* **Provided entries**:

....

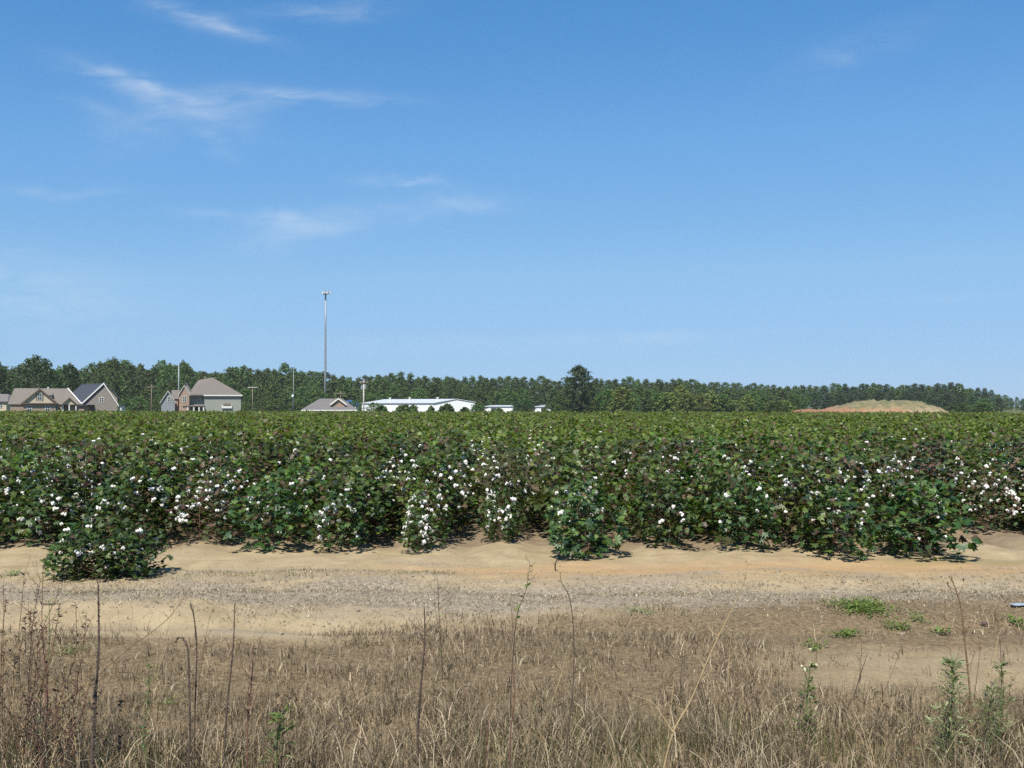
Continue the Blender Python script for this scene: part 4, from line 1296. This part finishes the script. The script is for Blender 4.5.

....

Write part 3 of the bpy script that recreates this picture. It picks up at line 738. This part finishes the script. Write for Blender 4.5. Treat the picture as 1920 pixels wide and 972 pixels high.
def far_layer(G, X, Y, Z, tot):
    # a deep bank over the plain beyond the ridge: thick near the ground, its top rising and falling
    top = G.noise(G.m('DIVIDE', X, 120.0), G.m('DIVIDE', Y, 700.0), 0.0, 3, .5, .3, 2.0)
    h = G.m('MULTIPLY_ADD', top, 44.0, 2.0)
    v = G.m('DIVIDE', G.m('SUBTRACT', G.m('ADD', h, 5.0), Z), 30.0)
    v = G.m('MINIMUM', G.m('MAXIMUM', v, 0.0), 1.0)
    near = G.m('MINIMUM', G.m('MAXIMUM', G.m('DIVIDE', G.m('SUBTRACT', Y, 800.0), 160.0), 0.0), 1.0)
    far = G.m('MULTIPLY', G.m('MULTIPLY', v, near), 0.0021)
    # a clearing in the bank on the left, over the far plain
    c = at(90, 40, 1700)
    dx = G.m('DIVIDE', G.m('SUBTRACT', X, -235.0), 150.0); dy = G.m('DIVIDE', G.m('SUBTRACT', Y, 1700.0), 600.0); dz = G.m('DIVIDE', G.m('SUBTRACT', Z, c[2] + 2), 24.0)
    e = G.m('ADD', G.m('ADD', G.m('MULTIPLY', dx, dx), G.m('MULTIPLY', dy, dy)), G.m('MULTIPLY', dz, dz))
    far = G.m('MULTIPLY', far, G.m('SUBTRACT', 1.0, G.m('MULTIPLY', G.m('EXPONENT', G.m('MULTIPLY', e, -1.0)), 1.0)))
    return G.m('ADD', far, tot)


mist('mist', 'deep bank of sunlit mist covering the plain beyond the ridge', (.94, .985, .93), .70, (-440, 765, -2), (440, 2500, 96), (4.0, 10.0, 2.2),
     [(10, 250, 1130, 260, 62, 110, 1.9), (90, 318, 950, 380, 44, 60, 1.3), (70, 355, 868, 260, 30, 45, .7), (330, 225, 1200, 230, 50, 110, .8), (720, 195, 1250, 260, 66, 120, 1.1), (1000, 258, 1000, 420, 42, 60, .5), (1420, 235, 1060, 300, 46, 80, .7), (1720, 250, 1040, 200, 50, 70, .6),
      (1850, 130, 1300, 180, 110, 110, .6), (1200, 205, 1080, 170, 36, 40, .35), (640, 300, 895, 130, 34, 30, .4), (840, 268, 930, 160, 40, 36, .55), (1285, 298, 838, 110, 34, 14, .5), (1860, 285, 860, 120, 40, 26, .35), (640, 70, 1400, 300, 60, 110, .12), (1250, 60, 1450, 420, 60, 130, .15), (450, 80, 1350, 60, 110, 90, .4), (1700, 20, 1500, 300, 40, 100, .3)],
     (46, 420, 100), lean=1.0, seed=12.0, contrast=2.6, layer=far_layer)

....

Start with the line that contains "Write part 3" and end with the line that contains "return G.m('ADD', far, tot)"; give those lines again exactly, and no others.

* **Expected answer**:
Write part 3 of the bpy script that recreates this picture. It picks up at line 738. This part finishes the script. Write for Blender 4.5. Treat the picture as 1920 pixels wide and 972 pixels high.
def far_layer(G, X, Y, Z, tot):
    # a deep bank over the plain beyond the ridge: thick near the ground, its top rising and falling
    top = G.noise(G.m('DIVIDE', X, 120.0), G.m('DIVIDE', Y, 700.0), 0.0, 3, .5, .3, 2.0)
    h = G.m('MULTIPLY_ADD', top, 44.0, 2.0)
    v = G.m('DIVIDE', G.m('SUBTRACT', G.m('ADD', h, 5.0), Z), 30.0)
    v = G.m('MINIMUM', G.m('MAXIMUM', v, 0.0), 1.0)
    near = G.m('MINIMUM', G.m('MAXIMUM', G.m('DIVIDE', G.m('SUBTRACT', Y, 800.0), 160.0), 0.0), 1.0)
    far = G.m('MULTIPLY', G.m('MULTIPLY', v, near), 0.0021)
    # a clearing in the bank on the left, over the far plain
    c = at(90, 40, 1700)
    dx = G.m('DIVIDE', G.m('SUBTRACT', X, -235.0), 150.0); dy = G.m('DIVIDE', G.m('SUBTRACT', Y, 1700.0), 600.0); dz = G.m('DIVIDE', G.m('SUBTRACT', Z, c[2] + 2), 24.0)
    e = G.m('ADD', G.m('ADD', G.m('MULTIPLY', dx, dx), G.m('MULTIPLY', dy, dy)), G.m('MULTIPLY', dz, dz))
    far = G.m('MULTIPLY', far, G.m('SUBTRACT', 1.0, G.m('MULTIPLY', G.m('EXPONENT', G.m('MULTIPLY', e, -1.0)), 1.0)))
    return G.m('ADD', far, tot)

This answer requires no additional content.